_TASK DIRECTIONS_: Without including any images, repeat the data exactly.

_DATA SHOWN_:
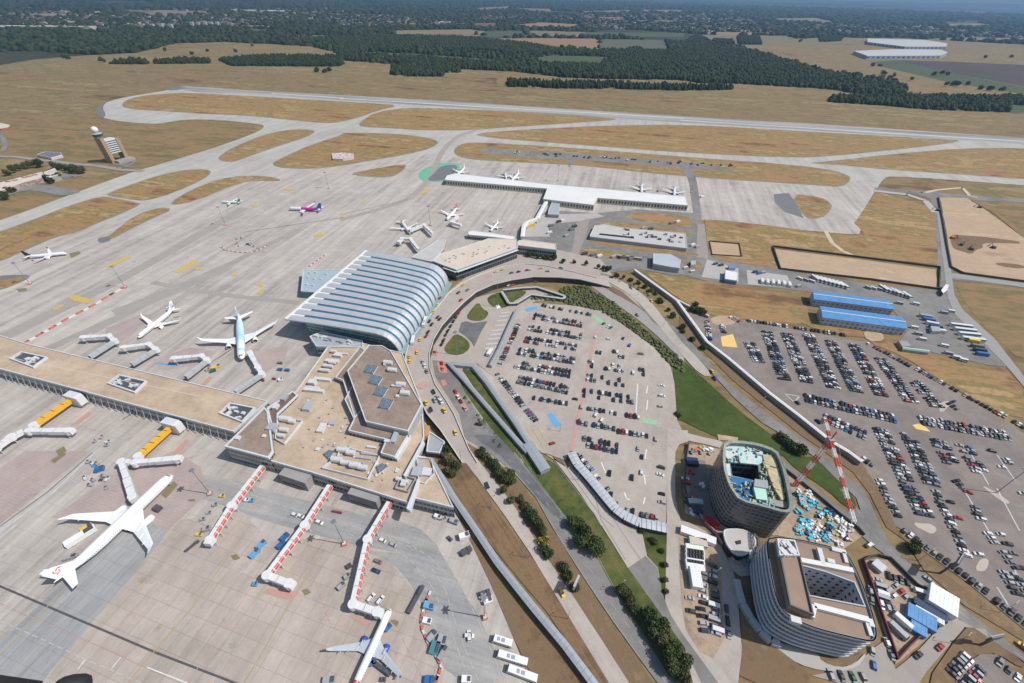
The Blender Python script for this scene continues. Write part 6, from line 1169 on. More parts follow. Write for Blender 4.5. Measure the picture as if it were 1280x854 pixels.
# --- vans, buses, trucks, carts
def boxveh(name, label, cat, p, rz, L, W, H, m, z=.25, glass=True, cabm=None, group=None, roof=()):
    r_ = thing(name, label, cat, (p[0],p[1],z), rz, group); b = MB(); hl = L/2; w = W/2; k = min(.5, H*.15)
    b.add([(-hl,-w,.35),(hl,-w,.35),(hl,w,.35),(-hl,w,.35),(-hl,-w,H-k*.4),(hl-.1,-w,H*.55),(hl-.1,w,H*.55),(-hl,w,H-k*.4),(-hl+.1,-w*.93,H),(hl-k*1.6,-w*.93,H),(hl-k*1.6,w*.93,H),(-hl+.1,w*.93,H),(hl-k*1.5,-w,H-k*.4),(hl-k*1.5,w,H-k*.4)],
      [(0,1,5,12,4),(3,7,13,6,2),(0,4,7,3),(1,2,6,5),(8,9,10,11),(4,12,9,8),(7,11,10,13),(4,8,11,7)])
    b.build('body', m, r_); g = MB(); g.add([(hl-.09,-w*.95,H*.56),(hl-.09,w*.95,H*.56),(hl-k*1.5,w*.92,H-k*.3),(hl-k*1.5,-w*.92,H-k*.3)],[(0,1,2,3)]); g.build('windscreen', m_cg, r_)
    if glass:
        for s in (-1,1): g = MB(); g.face([(-hl+.4,s*(w+.015),H*.52),(hl-k*1.8,s*(w+.015),H*.52),(hl-k*1.8,s*(w+.015),H*.82),(-hl+.4,s*(w+.015),H*.82)]); g.build('side_windows', m_cg, r_)
    for wx in ([-L*.3, L*.33] if L < 8 else [-L*.32, L*.3]):
        for s in (-1,1): b = MB(); b.tube((wx,s*(w-.3),.42),(wx,s*(w+.02),.42),.42,n=10); b.build('wheel', ptyre, r_)
    for rx_, rl in roof: b = MB(); b.box((rx_,0,H),(rl,W*.5,.22)); b.build('roof_vent', m_grey, r_)
    return r_
for i_,(a_,b2_,lb) in enumerate([((430,538,545,575),0,'white shuttle bus, uppermost of three parked at the apron edge'),((448,640,665,708),0,'white shuttle bus, middle of three parked at the apron edge'),((520,742,730,822),0,'white shuttle bus, lowest of three parked at the apron edge')]):
    p0, p1 = [P(x,y,2.8) for x,y in px('b',*a_)]; d = p0-p1; boxveh('shuttle_bus', lb, 'bus', (p0+p1)/2, math.atan2(d.y,d.x), max(9,min(13.8,d.length)), 2.9, 3.0, pw, group='buses at the apron edge', roof=((-.5,1.6),(1.6,1.2)))
p = P(*px('L',190,275)[0],6); q = P(*px('L',200,245)[0],6); boxveh('coach','long white and blue coach by the kerb of the raised road','coach',p,math.atan2((q-p).y,(q-p).x),13,2.6,3.2,CM['white'],z=6.1,roof=((-2,4),)); 
p = P(*px('L',135,360)[0],6); q = P(*px('L',142,330)[0],6); boxveh('coach','white minibus coach by the kerb near the striped roof foot','coach',p,math.atan2((q-p).y,(q-p).x),10,2.5,3,CM['white'],z=6.1)
p = P(*px('z',345,740)[0]); q = P(*px('z',380,690)[0]); boxveh('coach','white coach parked below the white striped bays','coach',p,math.atan2((q-p).y,(q-p).x),8,3.4,3.1,CM['white'])
random.seed(31)
def vline(k, a, b_, n, L, W, H, ang, what, cat, name, cols=('white',), group=None, place='', glass=True):
    (x0,y0),(x1,y1) = px(k,*a,*b_)
    for i in range(n):
        t = i/(n-1) if n > 1 else 0; p = P(x0+(x1-x0)*t, y0+(y1-y0)*t); cl = cols[i % len(cols)]
        boxveh(name, f'{cname(cl)} {what}, {nth(i)} from the left {place}', cat, p, R(ang)+random.uniform(-.04,.04), L, W, H, CM[cl], group=group, glass=glass)
vline('F',(495,205),(600,232),8,11,2.5,3.1,-78,'bus','bus','bus',('white',),'buses in the yard above the blue roofs','in the upper left bus row')
vline('F',(440,205),(485,215),3,6,2.2,2.3,-50,'van','van','van',('white','silver'),'vans in the yard','beside the bus row')
vline('F',(745,242),(830,268),7,11,2.5,3.1,-78,'bus','bus','bus',('white','white','silver'),'buses by the sand field fence','in the upper right bus row')
vline('F',(690,238),(730,243),3,6,2.2,2.3,-50,'van','van','van',('silver','white'),'vans by the sand field fence','beside the upper right bus row')
def vcol(k, pts, L, W, H, ang, what, cat, name, cols, group, place, glass=True):
    for i,(x_,y_) in enumerate(pts):
        cl = cols[i%len(cols)]; boxveh(name, f'{cname(cl)} {what}, {nth(i)} from the top {place}', cat, P(*px(k,x_,y_)[0]), R(ang)+random.uniform(-.05,.05), L, W, H, CM[cl], group=group, glass=glass)
vcol('F',[(1030,380),(1045,396),(1060,412),(1075,430)],18,2.7,3.2,-10,'articulated bus','bus','articulated_bus',('white','white','white','white'),'long buses by the straight road','by the straight road')
vcol('F',[(1078,436),(1090,455),(1100,470),(1108,484)],9,2.6,3,-15,'truck','truck','truck',('yellow','grey','dark_grey','blue'),'trucks by the straight road','below the long buses',False)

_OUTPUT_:
The Blender Python script for this scene continues. Write part 6, from line 1169 on. More parts follow. Write for Blender 4.5. Measure the picture as if it were 1280x854 pixels.
# --- vans, buses, trucks, carts
def boxveh(name, label, cat, p, rz, L, W, H, m, z=.25, glass=True, cabm=None, group=None, roof=()):
    r_ = thing(name, label, cat, (p[0],p[1],z), rz, group); b = MB(); hl = L/2; w = W/2; k = min(.5, H*.15)
    b.add([(-hl,-w,.35),(hl,-w,.35),(hl,w,.35),(-hl,w,.35),(-hl,-w,H-k*.4),(hl-.1,-w,H*.55),(hl-.1,w,H*.55),(-hl,w,H-k*.4),(-hl+.1,-w*.93,H),(hl-k*1.6,-w*.93,H),(hl-k*1.6,w*.93,H),(-hl+.1,w*.93,H),(hl-k*1.5,-w,H-k*.4),(hl-k*1.5,w,H-k*.4)],
      [(0,1,5,12,4),(3,7,13,6,2),(0,4,7,3),(1,2,6,5),(8,9,10,11),(4,12,9,8),(7,11,10,13),(4,8,11,7)])
    b.build('body', m, r_); g = MB(); g.add([(hl-.09,-w*.95,H*.56),(hl-.09,w*.95,H*.56),(hl-k*1.5,w*.92,H-k*.3),(hl-k*1.5,-w*.92,H-k*.3)],[(0,1,2,3)]); g.build('windscreen', m_cg, r_)
    if glass:
        for s in (-1,1): g = MB(); g.face([(-hl+.4,s*(w+.015),H*.52),(hl-k*1.8,s*(w+.015),H*.52),(hl-k*1.8,s*(w+.015),H*.82),(-hl+.4,s*(w+.015),H*.82)]); g.build('side_windows', m_cg, r_)
    for wx in ([-L*.3, L*.33] if L < 8 else [-L*.32, L*.3]):
        for s in (-1,1): b = MB(); b.tube((wx,s*(w-.3),.42),(wx,s*(w+.02),.42),.42,n=10); b.build('wheel', ptyre, r_)
    for rx_, rl in roof: b = MB(); b.box((rx_,0,H),(rl,W*.5,.22)); b.build('roof_vent', m_grey, r_)
    return r_
for i_,(a_,b2_,lb) in enumerate([((430,538,545,575),0,'white shuttle bus, uppermost of three parked at the apron edge'),((448,640,665,708),0,'white shuttle bus, middle of three parked at the apron edge'),((520,742,730,822),0,'white shuttle bus, lowest of three parked at the apron edge')]):
    p0, p1 = [P(x,y,2.8) for x,y in px('b',*a_)]; d = p0-p1; boxveh('shuttle_bus', lb, 'bus', (p0+p1)/2, math.atan2(d.y,d.x), max(9,min(13.8,d.length)), 2.9, 3.0, pw, group='buses at the apron edge', roof=((-.5,1.6),(1.6,1.2)))
p = P(*px('L',190,275)[0],6); q = P(*px('L',200,245)[0],6); boxveh('coach','long white and blue coach by the kerb of the raised road','coach',p,math.atan2((q-p).y,(q-p).x),13,2.6,3.2,CM['white'],z=6.1,roof=((-2,4),)); 
p = P(*px('L',135,360)[0],6); q = P(*px('L',142,330)[0],6); boxveh('coach','white minibus coach by the kerb near the striped roof foot','coach',p,math.atan2((q-p).y,(q-p).x),10,2.5,3,CM['white'],z=6.1)
p = P(*px('z',345,740)[0]); q = P(*px('z',380,690)[0]); boxveh('coach','white coach parked below the white striped bays','coach',p,math.atan2((q-p).y,(q-p).x),8,3.4,3.1,CM['white'])
random.seed(31)
def vline(k, a, b_, n, L, W, H, ang, what, cat, name, cols=('white',), group=None, place='', glass=True):
    (x0,y0),(x1,y1) = px(k,*a,*b_)
    for i in range(n):
        t = i/(n-1) if n > 1 else 0; p = P(x0+(x1-x0)*t, y0+(y1-y0)*t); cl = cols[i % len(cols)]
        boxveh(name, f'{cname(cl)} {what}, {nth(i)} from the left {place}', cat, p, R(ang)+random.uniform(-.04,.04), L, W, H, CM[cl], group=group, glass=glass)
vline('F',(495,205),(600,232),8,11,2.5,3.1,-78,'bus','bus','bus',('white',),'buses in the yard above the blue roofs','in the upper left bus row')
vline('F',(440,205),(485,215),3,6,2.2,2.3,-50,'van','van','van',('white','silver'),'vans in the yard','beside the bus row')
vline('F',(745,242),(830,268),7,11,2.5,3.1,-78,'bus','bus','bus',('white','white','silver'),'buses by the sand field fence','in the upper right bus row')
vline('F',(690,238),(730,243),3,6,2.2,2.3,-50,'van','van','van',('silver','white'),'vans by the sand field fence','beside the upper right bus row')
def vcol(k, pts, L, W, H, ang, what, cat, name, cols, group, place, glass=True):
    for i,(x_,y_) in enumerate(pts):
        cl = cols[i%len(cols)]; boxveh(name, f'{cname(cl)} {what}, {nth(i)} from the top {place}', cat, P(*px(k,x_,y_)[0]), R(ang)+random.uniform(-.05,.05), L, W, H, CM[cl], group=group, glass=glass)
vcol('F',[(1030,380),(1045,396),(1060,412),(1075,430)],18,2.7,3.2,-10,'articulated bus','bus','articulated_bus',('white','white','white','white'),'long buses by the straight road','by the straight road')
vcol('F',[(1078,436),(1090,455),(1100,470),(1108,484)],9,2.6,3,-15,'truck','truck','truck',('yellow','grey','dark_grey','blue'),'trucks by the straight road','below the long buses',False)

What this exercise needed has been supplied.